-- start Records for this exercise --

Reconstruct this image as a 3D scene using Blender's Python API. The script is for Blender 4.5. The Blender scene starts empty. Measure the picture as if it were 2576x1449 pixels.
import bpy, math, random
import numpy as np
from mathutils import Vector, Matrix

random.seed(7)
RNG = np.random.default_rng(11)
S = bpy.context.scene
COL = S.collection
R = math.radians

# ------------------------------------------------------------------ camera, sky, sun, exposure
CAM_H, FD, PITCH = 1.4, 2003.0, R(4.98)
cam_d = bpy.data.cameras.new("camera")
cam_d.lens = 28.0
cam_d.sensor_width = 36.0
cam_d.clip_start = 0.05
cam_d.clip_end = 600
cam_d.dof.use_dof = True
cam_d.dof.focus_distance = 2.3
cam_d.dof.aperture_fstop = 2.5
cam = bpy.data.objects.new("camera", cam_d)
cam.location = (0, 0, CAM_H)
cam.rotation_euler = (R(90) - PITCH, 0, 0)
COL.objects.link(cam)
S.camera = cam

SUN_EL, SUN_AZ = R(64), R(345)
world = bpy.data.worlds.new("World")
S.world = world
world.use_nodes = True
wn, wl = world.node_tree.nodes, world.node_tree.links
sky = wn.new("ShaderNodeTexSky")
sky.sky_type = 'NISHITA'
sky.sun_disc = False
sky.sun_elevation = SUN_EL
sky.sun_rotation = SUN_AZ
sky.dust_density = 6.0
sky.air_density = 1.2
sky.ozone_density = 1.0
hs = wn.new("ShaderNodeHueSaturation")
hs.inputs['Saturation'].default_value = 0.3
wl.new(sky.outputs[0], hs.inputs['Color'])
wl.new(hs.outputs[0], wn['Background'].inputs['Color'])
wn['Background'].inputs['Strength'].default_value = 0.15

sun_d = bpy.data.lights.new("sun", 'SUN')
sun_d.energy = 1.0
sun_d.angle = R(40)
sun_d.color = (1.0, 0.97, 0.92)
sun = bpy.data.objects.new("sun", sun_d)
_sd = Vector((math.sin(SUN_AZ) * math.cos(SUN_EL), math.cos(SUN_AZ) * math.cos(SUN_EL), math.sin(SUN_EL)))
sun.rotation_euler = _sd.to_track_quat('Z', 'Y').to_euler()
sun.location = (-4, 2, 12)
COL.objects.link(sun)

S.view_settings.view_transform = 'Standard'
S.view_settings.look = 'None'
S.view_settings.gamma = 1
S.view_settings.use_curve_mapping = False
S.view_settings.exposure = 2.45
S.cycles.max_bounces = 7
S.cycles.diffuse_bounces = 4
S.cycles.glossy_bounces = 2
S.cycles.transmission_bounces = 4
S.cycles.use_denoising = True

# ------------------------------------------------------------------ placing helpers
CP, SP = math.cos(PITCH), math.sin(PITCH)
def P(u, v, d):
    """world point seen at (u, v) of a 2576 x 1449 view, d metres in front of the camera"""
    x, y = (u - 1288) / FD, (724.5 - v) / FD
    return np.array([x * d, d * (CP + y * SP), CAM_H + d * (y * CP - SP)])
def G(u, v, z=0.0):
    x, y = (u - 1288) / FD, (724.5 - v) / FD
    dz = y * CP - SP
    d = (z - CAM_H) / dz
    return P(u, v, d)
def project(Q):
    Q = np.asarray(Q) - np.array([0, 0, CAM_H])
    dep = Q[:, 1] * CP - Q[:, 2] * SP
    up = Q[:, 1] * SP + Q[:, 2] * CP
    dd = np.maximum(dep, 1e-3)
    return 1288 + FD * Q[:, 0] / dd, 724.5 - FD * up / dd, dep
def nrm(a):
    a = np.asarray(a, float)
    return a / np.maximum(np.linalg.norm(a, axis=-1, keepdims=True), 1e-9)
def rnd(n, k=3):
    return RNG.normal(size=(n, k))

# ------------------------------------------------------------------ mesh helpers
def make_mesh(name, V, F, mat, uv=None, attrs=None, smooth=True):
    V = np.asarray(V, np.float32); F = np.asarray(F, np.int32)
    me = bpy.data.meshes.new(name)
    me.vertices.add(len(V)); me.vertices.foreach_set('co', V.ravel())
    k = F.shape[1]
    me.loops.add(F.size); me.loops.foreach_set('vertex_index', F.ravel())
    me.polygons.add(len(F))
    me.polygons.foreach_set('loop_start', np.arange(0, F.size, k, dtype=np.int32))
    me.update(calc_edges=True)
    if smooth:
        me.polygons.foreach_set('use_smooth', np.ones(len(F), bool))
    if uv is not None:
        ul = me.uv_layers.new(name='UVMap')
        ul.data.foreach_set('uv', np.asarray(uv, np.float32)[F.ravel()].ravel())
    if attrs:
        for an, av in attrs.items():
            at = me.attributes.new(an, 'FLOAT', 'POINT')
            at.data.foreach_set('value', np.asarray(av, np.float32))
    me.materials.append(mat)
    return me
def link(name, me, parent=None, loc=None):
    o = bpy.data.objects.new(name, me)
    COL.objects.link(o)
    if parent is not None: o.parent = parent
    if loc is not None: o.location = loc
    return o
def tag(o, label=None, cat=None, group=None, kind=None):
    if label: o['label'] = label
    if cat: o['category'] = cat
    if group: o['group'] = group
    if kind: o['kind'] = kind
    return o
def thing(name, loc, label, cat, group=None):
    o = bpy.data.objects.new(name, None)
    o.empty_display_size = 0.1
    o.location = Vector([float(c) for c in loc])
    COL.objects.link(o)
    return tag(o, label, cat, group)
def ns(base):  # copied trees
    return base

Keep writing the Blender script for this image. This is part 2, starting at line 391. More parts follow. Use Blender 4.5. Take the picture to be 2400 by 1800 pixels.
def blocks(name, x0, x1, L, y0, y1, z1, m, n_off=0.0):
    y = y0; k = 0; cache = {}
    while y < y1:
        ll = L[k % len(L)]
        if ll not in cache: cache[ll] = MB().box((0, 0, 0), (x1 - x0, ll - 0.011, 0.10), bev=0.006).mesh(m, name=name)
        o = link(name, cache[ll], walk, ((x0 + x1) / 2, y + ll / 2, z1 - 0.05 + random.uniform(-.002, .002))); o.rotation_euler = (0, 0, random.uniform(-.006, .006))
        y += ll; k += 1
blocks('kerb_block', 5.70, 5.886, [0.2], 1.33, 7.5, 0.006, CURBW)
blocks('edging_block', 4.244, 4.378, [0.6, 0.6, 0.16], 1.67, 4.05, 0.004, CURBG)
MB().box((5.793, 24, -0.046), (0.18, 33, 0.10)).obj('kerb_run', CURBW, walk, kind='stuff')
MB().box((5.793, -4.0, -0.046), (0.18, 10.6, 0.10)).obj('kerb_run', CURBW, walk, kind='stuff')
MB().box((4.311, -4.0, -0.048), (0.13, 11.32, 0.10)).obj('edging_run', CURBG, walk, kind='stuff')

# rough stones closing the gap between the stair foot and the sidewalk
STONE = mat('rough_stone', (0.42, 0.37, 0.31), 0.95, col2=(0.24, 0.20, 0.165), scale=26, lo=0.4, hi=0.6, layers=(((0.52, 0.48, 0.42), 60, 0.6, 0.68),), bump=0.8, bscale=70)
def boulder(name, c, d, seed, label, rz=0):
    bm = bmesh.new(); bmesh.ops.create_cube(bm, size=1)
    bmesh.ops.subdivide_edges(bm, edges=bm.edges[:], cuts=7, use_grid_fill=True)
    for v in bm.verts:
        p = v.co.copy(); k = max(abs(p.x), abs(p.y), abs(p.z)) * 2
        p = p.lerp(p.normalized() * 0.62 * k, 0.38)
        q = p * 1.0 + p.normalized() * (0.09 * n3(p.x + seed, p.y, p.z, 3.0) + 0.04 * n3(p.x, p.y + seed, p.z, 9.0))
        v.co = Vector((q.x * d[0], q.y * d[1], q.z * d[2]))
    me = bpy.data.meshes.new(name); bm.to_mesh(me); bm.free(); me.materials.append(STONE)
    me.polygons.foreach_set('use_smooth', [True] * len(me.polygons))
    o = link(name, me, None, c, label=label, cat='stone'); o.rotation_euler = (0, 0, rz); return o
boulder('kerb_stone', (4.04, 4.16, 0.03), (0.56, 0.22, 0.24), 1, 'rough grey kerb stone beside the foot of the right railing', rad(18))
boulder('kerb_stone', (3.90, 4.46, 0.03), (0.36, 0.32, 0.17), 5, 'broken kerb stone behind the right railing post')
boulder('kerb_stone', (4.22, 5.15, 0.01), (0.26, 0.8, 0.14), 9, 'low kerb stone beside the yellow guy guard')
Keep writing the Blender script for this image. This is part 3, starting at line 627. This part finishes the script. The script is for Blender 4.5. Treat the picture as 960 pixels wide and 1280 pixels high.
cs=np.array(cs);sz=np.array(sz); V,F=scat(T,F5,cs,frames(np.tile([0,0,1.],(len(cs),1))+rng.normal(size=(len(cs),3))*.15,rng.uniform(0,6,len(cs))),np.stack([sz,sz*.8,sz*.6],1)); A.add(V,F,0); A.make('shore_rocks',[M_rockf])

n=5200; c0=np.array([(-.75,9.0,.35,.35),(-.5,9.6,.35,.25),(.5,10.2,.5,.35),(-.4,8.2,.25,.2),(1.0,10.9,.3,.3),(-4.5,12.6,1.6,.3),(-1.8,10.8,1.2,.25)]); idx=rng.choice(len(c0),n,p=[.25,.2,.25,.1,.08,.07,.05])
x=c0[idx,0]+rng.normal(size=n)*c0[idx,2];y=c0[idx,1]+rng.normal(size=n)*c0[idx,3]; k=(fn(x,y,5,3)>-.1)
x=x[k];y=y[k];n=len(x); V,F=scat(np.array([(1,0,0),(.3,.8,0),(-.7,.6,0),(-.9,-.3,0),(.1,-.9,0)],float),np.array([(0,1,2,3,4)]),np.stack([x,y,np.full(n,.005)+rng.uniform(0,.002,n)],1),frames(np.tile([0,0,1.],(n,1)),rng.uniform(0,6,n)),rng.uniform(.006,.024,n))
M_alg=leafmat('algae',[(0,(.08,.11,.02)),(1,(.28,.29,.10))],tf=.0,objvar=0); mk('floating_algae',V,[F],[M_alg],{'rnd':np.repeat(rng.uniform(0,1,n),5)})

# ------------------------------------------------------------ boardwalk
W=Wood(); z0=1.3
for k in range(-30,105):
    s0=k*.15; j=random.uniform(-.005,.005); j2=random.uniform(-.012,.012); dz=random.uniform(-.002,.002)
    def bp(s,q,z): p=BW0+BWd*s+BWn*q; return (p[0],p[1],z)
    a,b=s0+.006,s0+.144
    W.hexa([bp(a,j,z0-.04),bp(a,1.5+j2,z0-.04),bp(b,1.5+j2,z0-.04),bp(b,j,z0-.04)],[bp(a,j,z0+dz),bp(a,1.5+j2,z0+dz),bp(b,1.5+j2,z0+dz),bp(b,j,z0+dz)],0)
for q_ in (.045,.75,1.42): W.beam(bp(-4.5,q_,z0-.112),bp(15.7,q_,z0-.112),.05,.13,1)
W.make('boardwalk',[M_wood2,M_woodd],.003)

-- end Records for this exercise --

Problem details: Taking the material above, extract exactly and only the lines from the line with "by 1800 pixels." to the line with "CURBG, walk, kind='stuff')", inclusive of both.

Response below:
Keep writing the Blender script for this image. This is part 2, starting at line 391. More parts follow. Use Blender 4.5. Take the picture to be 2400 by 1800 pixels.
def blocks(name, x0, x1, L, y0, y1, z1, m, n_off=0.0):
    y = y0; k = 0; cache = {}
    while y < y1:
        ll = L[k % len(L)]
        if ll not in cache: cache[ll] = MB().box((0, 0, 0), (x1 - x0, ll - 0.011, 0.10), bev=0.006).mesh(m, name=name)
        o = link(name, cache[ll], walk, ((x0 + x1) / 2, y + ll / 2, z1 - 0.05 + random.uniform(-.002, .002))); o.rotation_euler = (0, 0, random.uniform(-.006, .006))
        y += ll; k += 1
blocks('kerb_block', 5.70, 5.886, [0.2], 1.33, 7.5, 0.006, CURBW)
blocks('edging_block', 4.244, 4.378, [0.6, 0.6, 0.16], 1.67, 4.05, 0.004, CURBG)
MB().box((5.793, 24, -0.046), (0.18, 33, 0.10)).obj('kerb_run', CURBW, walk, kind='stuff')
MB().box((5.793, -4.0, -0.046), (0.18, 10.6, 0.10)).obj('kerb_run', CURBW, walk, kind='stuff')
MB().box((4.311, -4.0, -0.048), (0.13, 11.32, 0.10)).obj('edging_run', CURBG, walk, kind='stuff')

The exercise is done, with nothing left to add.